It's because the people who write the shows boil people down to the popular stereotypes. Same reason how every show about high school has everyone having wild sex and drinking all the time. The middle-aged men and women who write the shows think this is what goes on with the group, so they push it forward. The lowest common denominator plays well.
Nah. It goes beyond making stereotypes. Far beyond. With stereotypes, you make a bold generalization of something. With this, they're making broad generalizations to pretend to understand a counter culture. And quite frankly, they were more accurate with nerd culture when they were using stereotypes. Simpsons got Comic Book Guys and Nerds 2 decades ago. CBG first appeared in 1991 (and was more accurate back then), and the nerd trio (accurate to the point of quoting Monty Python to boot) came out in 1993.

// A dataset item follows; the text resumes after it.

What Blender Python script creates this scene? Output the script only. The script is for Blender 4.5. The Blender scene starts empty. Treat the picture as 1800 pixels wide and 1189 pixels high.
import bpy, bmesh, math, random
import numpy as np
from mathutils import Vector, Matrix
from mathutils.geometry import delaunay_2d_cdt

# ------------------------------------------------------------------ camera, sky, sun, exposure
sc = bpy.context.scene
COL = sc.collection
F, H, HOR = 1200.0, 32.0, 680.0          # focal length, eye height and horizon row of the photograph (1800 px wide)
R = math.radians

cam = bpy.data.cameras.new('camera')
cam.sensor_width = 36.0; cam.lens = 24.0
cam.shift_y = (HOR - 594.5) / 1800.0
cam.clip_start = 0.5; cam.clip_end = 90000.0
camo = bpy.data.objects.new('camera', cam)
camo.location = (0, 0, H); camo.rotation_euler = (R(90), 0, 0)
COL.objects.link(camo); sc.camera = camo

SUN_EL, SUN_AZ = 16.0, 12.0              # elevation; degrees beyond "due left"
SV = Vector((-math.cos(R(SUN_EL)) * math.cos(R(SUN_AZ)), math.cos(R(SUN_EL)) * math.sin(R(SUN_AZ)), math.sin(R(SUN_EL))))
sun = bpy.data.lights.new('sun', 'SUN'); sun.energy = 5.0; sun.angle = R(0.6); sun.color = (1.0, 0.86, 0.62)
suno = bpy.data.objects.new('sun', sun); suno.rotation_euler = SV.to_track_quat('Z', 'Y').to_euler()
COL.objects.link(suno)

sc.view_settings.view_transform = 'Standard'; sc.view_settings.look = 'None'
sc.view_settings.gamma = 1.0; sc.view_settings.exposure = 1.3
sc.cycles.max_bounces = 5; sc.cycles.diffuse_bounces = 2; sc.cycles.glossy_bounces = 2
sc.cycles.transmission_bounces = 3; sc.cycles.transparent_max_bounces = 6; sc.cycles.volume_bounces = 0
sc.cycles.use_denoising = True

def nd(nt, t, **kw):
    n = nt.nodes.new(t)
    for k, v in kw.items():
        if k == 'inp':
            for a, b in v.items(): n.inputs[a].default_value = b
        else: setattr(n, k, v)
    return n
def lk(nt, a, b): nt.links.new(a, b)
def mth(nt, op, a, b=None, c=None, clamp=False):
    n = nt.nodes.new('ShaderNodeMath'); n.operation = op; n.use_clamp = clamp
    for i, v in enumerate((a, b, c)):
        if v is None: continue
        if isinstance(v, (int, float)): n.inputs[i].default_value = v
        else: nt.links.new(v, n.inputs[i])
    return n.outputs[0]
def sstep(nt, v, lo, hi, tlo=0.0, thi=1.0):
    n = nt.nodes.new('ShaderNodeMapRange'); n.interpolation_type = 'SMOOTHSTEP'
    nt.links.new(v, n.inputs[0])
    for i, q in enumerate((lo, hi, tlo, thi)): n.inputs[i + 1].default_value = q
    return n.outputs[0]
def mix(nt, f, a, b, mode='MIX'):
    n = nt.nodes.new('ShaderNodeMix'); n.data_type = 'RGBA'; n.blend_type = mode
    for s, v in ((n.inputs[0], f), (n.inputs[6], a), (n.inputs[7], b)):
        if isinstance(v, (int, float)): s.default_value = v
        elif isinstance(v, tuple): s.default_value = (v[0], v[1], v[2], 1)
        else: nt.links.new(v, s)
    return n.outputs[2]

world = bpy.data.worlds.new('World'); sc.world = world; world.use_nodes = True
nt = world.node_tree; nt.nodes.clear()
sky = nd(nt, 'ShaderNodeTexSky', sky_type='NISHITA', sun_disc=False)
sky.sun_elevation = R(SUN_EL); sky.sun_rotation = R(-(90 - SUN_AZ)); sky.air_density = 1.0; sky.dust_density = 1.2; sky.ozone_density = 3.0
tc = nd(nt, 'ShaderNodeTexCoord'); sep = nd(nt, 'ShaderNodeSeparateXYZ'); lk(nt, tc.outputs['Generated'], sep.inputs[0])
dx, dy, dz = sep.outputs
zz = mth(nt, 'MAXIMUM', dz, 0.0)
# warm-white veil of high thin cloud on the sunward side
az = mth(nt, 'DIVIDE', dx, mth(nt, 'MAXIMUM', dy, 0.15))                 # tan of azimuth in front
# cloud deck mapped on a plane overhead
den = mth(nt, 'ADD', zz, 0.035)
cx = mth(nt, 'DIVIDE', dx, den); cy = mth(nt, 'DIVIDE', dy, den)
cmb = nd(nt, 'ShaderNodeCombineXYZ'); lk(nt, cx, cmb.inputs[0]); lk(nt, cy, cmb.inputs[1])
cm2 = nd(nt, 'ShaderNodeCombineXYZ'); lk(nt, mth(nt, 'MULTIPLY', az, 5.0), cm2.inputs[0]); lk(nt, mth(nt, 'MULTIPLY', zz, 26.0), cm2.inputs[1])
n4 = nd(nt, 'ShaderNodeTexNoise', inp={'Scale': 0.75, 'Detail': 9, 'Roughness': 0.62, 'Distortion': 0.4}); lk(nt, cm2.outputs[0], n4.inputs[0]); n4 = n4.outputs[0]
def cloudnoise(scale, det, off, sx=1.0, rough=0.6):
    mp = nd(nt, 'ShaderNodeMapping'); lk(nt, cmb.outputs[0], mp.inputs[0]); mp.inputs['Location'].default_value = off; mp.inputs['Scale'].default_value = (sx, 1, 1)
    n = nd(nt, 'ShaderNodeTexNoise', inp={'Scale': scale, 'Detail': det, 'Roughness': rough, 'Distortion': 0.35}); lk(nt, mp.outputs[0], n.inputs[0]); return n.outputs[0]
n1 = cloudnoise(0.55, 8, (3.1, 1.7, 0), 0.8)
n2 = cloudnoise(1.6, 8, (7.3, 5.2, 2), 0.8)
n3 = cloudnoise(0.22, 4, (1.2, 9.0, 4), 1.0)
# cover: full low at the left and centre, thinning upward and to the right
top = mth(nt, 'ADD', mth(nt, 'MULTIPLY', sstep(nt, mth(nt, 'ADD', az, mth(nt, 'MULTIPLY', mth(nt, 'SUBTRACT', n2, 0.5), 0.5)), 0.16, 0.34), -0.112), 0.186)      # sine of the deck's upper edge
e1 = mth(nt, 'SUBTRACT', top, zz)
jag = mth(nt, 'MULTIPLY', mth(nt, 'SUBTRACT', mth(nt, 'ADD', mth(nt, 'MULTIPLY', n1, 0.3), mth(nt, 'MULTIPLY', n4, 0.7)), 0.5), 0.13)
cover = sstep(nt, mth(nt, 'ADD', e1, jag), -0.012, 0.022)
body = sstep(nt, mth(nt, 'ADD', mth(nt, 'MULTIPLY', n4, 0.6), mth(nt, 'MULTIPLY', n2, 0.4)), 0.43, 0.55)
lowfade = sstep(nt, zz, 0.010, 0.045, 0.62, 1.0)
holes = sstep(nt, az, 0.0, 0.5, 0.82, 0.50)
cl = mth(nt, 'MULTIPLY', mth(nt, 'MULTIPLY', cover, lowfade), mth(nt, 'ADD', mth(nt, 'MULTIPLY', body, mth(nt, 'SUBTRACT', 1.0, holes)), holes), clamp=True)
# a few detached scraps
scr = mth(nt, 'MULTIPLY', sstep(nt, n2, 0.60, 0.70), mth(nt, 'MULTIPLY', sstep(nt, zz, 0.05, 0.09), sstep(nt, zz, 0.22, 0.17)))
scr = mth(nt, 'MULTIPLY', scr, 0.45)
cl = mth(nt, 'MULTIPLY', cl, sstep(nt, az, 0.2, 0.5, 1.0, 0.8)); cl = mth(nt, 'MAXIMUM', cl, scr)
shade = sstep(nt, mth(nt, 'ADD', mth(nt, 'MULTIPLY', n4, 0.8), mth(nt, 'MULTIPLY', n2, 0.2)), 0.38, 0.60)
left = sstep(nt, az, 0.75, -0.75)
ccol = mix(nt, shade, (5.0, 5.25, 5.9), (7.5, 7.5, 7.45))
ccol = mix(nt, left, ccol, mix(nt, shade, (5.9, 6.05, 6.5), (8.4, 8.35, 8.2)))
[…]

Now nerd somehow means "plays violent mainstream game," (halo or GTA), "sees mainstream comic book/adult oriented nostalgia movies" and "probably read a mainstream comic book that one time." Maybe added "watches one mainstream current anime."
And yet, we get backhanded characterizations and every episode of everything goes to comic-con. Like they even know what that is. Heck, the 1990's Casper cartoon did Comic Cons with the harshest and most realistic light there is. There was even an episode of Freakazoid where he was sitting at a CC panel, where he kept getting questions about Batman TAS, until he snaps and says, "I dunno! Ask Paul Dini!" Nerdiest joke I've ever heard. The only current (ish) show that got comic nerds down pat was Batman Brave and the Bold. Not only do they constantly mock those who whine about how much they hate the show, they have the character of Batmite.
Nerds can be nerds for different things, and different sections of those things. Not all of them are obsessed with the exact same thing. And where's the shout out to animation geeks? Tiny Toons was doing that.